| by: | Jul 1, 2006 |
Australian motion design house XYZ Studios made a considerable splash internationally with its identity package for the 2005 AGIdeas conference, the largest design gathering in the Southern Hemisphere. Taking imagery created by Cato Design for the print ad campaign (a white sheet with a Mac screen grab projected onto it) and rendering it into flowing, whirling 3D, the work drew accolades (including a win for design director/founder Tim Kentley in this year's First Boards Awards), and made XYZ a shoo-in for the 2006 edition, held in early May.
This time, Kentley worked from a "sketch on the theme of selection", featuring three pieces that resembled Spirograph doodles. An open-ended assignment - to come up with something completely new for the opening, as well as introductory animations for over 30 speakers - saw Kentley return to his first design brief at university for inspiration.
"We were simply asked to tear up a sheet of black paper and position [the pieces] on a white sheet of paper," he recalls. "It was a completely abstract process, and yet there was general consensus in the room about which compositions worked and which didn't." With that in mind, Kentley opted to depict this year's theme - suitably, inspiration - with "completely abstract, CG imagery cropped and edited in a way that engages."
Kentley transformed the line drawings of the preliminary sketches into interlocking, swirling 3D ribbons that settle into spirals and vortices for a moment before stretching further across the canvas. The dazzling display of color and shape, interspersed with copy concerning "the journey between curiosity and discovery" and other points of inspiration, was crafted using Maya Paint Effects, traditionally used to create plant imagery.

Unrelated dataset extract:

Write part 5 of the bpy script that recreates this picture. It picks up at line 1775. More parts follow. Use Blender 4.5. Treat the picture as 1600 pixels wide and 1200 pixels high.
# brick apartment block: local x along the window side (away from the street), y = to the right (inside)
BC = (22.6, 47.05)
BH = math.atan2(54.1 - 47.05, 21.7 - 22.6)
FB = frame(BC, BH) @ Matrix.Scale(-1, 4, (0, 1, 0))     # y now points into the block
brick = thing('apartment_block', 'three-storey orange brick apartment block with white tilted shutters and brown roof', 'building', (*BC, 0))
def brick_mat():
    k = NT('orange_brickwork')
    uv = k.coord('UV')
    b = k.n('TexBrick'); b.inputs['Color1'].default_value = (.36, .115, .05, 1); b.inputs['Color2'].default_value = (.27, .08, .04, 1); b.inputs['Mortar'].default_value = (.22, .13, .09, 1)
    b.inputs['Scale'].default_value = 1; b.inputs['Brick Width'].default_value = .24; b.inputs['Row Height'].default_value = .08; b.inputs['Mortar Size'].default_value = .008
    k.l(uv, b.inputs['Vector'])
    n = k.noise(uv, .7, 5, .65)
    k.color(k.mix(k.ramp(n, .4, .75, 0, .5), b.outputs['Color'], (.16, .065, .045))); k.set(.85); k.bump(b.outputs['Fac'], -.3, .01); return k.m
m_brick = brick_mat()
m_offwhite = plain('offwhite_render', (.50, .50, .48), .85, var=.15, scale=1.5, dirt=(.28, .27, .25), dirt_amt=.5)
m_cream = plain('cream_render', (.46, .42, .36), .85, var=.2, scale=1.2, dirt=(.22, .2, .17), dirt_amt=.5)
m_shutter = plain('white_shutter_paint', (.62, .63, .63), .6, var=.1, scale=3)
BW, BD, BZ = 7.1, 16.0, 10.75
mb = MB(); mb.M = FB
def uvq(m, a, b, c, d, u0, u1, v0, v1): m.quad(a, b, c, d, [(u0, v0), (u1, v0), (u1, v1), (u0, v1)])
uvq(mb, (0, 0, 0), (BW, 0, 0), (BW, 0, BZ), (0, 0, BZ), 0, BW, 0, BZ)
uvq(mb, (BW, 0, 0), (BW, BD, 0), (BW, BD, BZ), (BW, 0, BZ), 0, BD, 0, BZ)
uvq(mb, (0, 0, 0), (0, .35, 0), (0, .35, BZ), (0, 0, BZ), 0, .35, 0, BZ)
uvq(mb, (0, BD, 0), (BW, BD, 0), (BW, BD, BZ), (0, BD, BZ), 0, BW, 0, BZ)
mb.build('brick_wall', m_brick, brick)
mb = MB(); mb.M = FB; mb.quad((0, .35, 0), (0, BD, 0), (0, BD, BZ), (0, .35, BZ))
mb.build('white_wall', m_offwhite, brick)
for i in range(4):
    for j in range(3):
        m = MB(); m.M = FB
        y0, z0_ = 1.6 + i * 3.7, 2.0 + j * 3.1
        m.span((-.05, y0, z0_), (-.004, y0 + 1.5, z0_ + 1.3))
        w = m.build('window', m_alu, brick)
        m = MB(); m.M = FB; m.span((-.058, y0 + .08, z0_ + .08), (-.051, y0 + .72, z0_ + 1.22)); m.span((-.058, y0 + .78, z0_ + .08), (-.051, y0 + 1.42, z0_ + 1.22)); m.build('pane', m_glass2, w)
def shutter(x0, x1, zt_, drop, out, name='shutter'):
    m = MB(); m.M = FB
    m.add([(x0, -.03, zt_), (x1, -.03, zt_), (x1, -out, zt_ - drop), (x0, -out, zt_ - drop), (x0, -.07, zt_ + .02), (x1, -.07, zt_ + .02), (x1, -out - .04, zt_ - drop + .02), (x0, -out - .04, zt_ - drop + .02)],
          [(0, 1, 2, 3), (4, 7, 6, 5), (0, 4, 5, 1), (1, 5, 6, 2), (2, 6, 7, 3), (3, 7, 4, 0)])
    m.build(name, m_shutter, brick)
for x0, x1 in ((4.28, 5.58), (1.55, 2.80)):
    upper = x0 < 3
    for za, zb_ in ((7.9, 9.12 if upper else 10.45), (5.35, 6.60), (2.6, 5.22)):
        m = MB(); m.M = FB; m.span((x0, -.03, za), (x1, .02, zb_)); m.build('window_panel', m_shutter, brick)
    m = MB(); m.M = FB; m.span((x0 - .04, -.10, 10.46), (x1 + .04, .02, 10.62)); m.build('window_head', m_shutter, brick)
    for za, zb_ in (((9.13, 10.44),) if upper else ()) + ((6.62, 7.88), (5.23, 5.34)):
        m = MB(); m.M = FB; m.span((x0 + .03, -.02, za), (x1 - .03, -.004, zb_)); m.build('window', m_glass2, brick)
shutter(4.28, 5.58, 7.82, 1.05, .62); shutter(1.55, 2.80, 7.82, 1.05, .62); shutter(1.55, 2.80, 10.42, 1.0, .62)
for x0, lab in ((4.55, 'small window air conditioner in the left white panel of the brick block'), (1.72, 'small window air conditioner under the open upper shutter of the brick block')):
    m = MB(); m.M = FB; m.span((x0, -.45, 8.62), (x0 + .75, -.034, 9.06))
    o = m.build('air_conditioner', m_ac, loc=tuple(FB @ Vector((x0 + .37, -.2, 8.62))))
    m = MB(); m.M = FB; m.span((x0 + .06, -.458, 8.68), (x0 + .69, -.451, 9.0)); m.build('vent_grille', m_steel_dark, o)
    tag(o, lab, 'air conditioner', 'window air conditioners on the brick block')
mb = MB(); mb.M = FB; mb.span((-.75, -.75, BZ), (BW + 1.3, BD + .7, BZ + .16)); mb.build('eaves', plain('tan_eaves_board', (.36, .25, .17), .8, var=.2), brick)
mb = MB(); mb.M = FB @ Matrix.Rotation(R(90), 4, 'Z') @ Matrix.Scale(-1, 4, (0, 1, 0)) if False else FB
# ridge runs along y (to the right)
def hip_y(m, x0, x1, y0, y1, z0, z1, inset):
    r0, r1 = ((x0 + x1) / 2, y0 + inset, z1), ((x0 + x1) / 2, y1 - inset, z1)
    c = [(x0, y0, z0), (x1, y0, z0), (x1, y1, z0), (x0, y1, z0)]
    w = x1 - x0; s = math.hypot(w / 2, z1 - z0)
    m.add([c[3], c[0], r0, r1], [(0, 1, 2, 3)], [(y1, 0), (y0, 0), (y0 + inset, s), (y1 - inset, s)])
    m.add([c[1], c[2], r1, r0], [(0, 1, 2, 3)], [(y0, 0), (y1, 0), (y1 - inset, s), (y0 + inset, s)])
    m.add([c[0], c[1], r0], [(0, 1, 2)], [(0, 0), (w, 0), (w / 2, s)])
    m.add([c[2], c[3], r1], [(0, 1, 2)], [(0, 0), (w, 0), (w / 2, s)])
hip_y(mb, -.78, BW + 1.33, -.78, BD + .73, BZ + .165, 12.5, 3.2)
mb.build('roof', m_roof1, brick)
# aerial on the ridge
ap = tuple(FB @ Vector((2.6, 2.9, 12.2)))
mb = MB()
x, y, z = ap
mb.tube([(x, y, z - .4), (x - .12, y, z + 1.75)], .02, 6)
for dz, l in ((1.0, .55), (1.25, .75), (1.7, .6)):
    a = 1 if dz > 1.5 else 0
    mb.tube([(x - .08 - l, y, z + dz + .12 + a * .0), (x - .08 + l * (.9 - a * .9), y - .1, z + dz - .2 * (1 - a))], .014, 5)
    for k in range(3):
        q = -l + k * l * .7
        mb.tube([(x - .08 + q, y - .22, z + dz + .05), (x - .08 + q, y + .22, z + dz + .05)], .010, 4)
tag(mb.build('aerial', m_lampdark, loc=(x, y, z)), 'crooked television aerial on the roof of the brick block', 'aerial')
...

"I like to employ the technology, in this case Maya, in a way it's not necessarily designed to be used, like punks did when they started wearing safety pins as fashion jewelry," explains Kentley. Generating curves with a particle system, Kentley used Maya's construction history to manipulate the curves, which in turn manipulated the paint effects, allowing for a very dynamic system. A rig comprised of 12 cameras "pointing and moving at different parts of the geometry" was created to generate depth of motion.
Kentley's abstract experiments resulted in mesmerizing motion imagery that serves as both a complement to and an improvement upon the 2005 work.
"I guess on one level you know that comparisons will be made between the two idents, but you can't let that shape you," he says. "You just have to go back to your source, the uncharted creative landscape within, and find new forms to show the world."